Study Questions: The Rover
Background:
Aphra Behn is the first professional writer in England who was also a woman. The Rover, her most successful play (1677), is a romantic comedy set in carnival time in Naples (think Mardi Gras) during the time that Oliver Cromwell (the Puritan) ruled in England. Thus the "prince" referred to on page 17 is Charles II, who is apparently biding his time at sea, while he waits to be restored to the English crown.
At sea with him are a number of loyalist, and therefore dispossessed, nobles, including Willmore, the Rover. On shore is a family that dominates the plays opening: especially two sisters: Florinda ( in love with Belville, an English Colonel who had saved her during the siege of Pamplona [p. 9], but destined by her father to be married off to the "rich old Don Vincentio," and by her brother to marry his friend, Antonio) and Hellena, expected to become a nun. The plot of the play involves how Florinda and Belville work to elude the plans of both brother and father, and how Willmore and Helena spark each others interest.
The play opens with the sisters scheming to join the carnival in disguise and seek a few thrills. Sailors just ashore more than oblige.

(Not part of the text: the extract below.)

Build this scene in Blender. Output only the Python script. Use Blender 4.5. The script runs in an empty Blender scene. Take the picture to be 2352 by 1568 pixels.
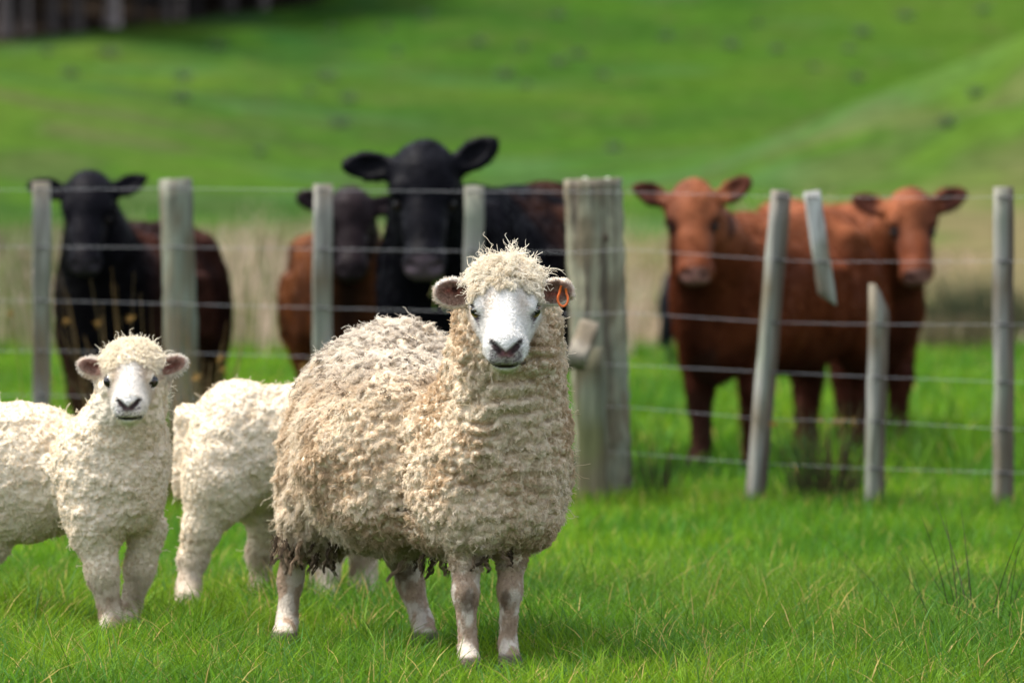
import bpy, math, random
import numpy as np
from mathutils import Vector, Matrix

random.seed(7)
RNG = np.random.default_rng(11)
scene = bpy.context.scene
COL = scene.collection
R = math.radians

# ------------------------------------------------------------------ camera, sky, sun, exposure
CAM_H = 1.06
FPX = 13067.0            # focal length in pixels of a 2352 px wide picture (200 mm on a 36 mm sensor)
HORIZON = 483.0
cam_d = bpy.data.cameras.new('camera')
cam = bpy.data.objects.new('camera', cam_d)
COL.objects.link(cam)
cam_d.lens = 200.0
cam_d.sensor_width = 36.0
cam_d.clip_start = 0.1
cam_d.clip_end = 3000.0
cam.location = (0, 0, CAM_H)
cam.rotation_euler = (R(90) - math.atan((784.0 - HORIZON) / FPX), 0, 0)
cam_d.dof.use_dof = True
cam_d.dof.focus_distance = 13.05
cam_d.dof.aperture_fstop = 4.6
scene.camera = cam

SUN_EL, SUN_AZ = 64.0, -80.0      # azimuth measured from +Y (away from the camera) towards +X
world = bpy.data.worlds.new("World")
scene.world = world
world.use_nodes = True
wn = world.node_tree.nodes
wl = world.node_tree.links
bgn = wn.get('Background') or wn.new('ShaderNodeBackground')
sky = wn.new('ShaderNodeTexSky')
sky.sky_type = 'NISHITA'
sky.sun_disc = False
sky.sun_elevation = R(SUN_EL)
sky.sun_rotation = R(SUN_AZ)
sky.air_density = 1.0
sky.dust_density = 3.0
sky.ozone_density = 1.0
hsv = wn.new('ShaderNodeHueSaturation')          # a cloud veil: the sky's blue is washed out
hsv.inputs['Saturation'].default_value = 0.45
wl.new(sky.outputs[0], hsv.inputs['Color'])
wl.new(hsv.outputs[0], bgn.inputs[0])
bgn.inputs[1].default_value = 0.092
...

The plot is complicated by the courtesan Angellica, whose favors many seek, but who falls hard for Willmore, and the courtesan Luchetta, who dupes Blunt, a comrade to the English nobles.
Questions:
1. Do you think Hellena can trace her ancestry back to the Wyf of Bath?
2. Do you think that the portrait of Willmore owes anything to Shakespeares Falstaff?
3. Do you think that the high levels of confusion in The Rover enhance it or weaken it?
4. Does the Naples of The Rover differ from the England I Henry IV? How does setting in each play shape the presentation of civic order and threats to it?
5. Do Behn and Shakespeare use female characters to challenge, or to reassert, patriarchal authority? Where do you see one or the other possibility happening?
6. To whom does Behn seem to owe more of a debt: Shakespeare or Chaucer? Whose sensibility does she seem closer to?
7. Do you consider Behn amoral? Here contemporaries were scandalized by her. Are you offended by her presentation of near-rape?
8. How does Behns presentation of women differ from Shakespeares? Compare and contrast their presentations of virtue (Cordelia, Hellena) and sin (Goneril and Angellica Bianca).
9. At the end of the play, do you think Hellena and Willmore will have a happy marriage? What do you think will be the basis of their relationship?
10. Is a play like the Rover, with its emphasis on peoples shortcomings, more or less optimistic than a play like Lear that is full of suffering?
11. How do Behns "Prologue" and "Epilogue" reflect her self-consciousness as the first professional female dramatist?